Nearly 6 Million Americans Can’t Vote Due to Felon Disenfranchisement Laws

In an updated study released Thursday, the Sentencing Project reports that close to 6 million Americans are now unable to vote thanks to felon disenfranchisement laws. “Approximately 2.5 percent of the total US voting age population—1 of every 40 adults—is disenfranchised due to a current or previous felony conviction,” notes the report, authored by Christopher Uggen and Sarah Shannon of the University of Minnesota and Jeff Manza of New York University.

The numbers have risen dramatically over the decades, due both to the rise of mass incarceration in the United States and to the spread of restrictive state voting laws. As we reported last week, nearly all states bar imprisoned felons from voting, 29 states bar them even after they have served their time, and a handful—including several battleground states—effectively bar them for life. The number of affected Americans has ballooned from 1.2 million people in 1976 to 3.3 million in 1996. As of 2010, the figure stands at 5.9 million.

Rates of disenfranchisement vary dramatically by state due to broad variations in voting prohibitions. In six states—Alabama, Florida, Kentucky, Mississippi, Tennessee, and Virginia—more than 7 percent of the adult population is disenfranchised.

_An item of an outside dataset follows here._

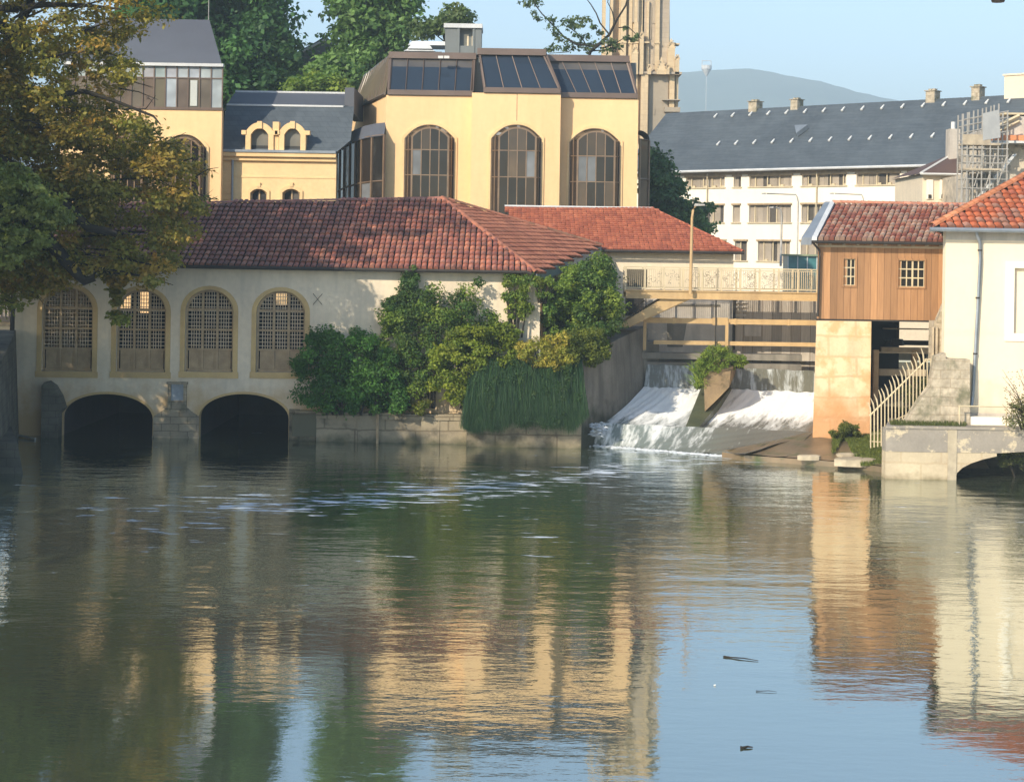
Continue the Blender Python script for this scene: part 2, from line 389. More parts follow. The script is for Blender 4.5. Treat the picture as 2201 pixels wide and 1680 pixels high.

In what amounts to a modern-day version of Jim Crow-era statutes, felon disenfranchisement takes a substantial bite out of the black vote. According to the report, nearly 8 percent of voting-age black Americans (1 in 13) is disenfranchised, compared with roughly 2 percent of their non-black counterparts. In three states—Florida, Kentucky, and Virginia, at least 1 in 5 black Americans will be out of luck come Election Day. In the cases of Florida and Virginia, the numbers are sizeable enough to change the outcome in November. As Desmond Meade of the nonprofit Florida Rights Restoration Coalition put it to us last week: If these people were able to vote, “Florida would no longer be a swing state.”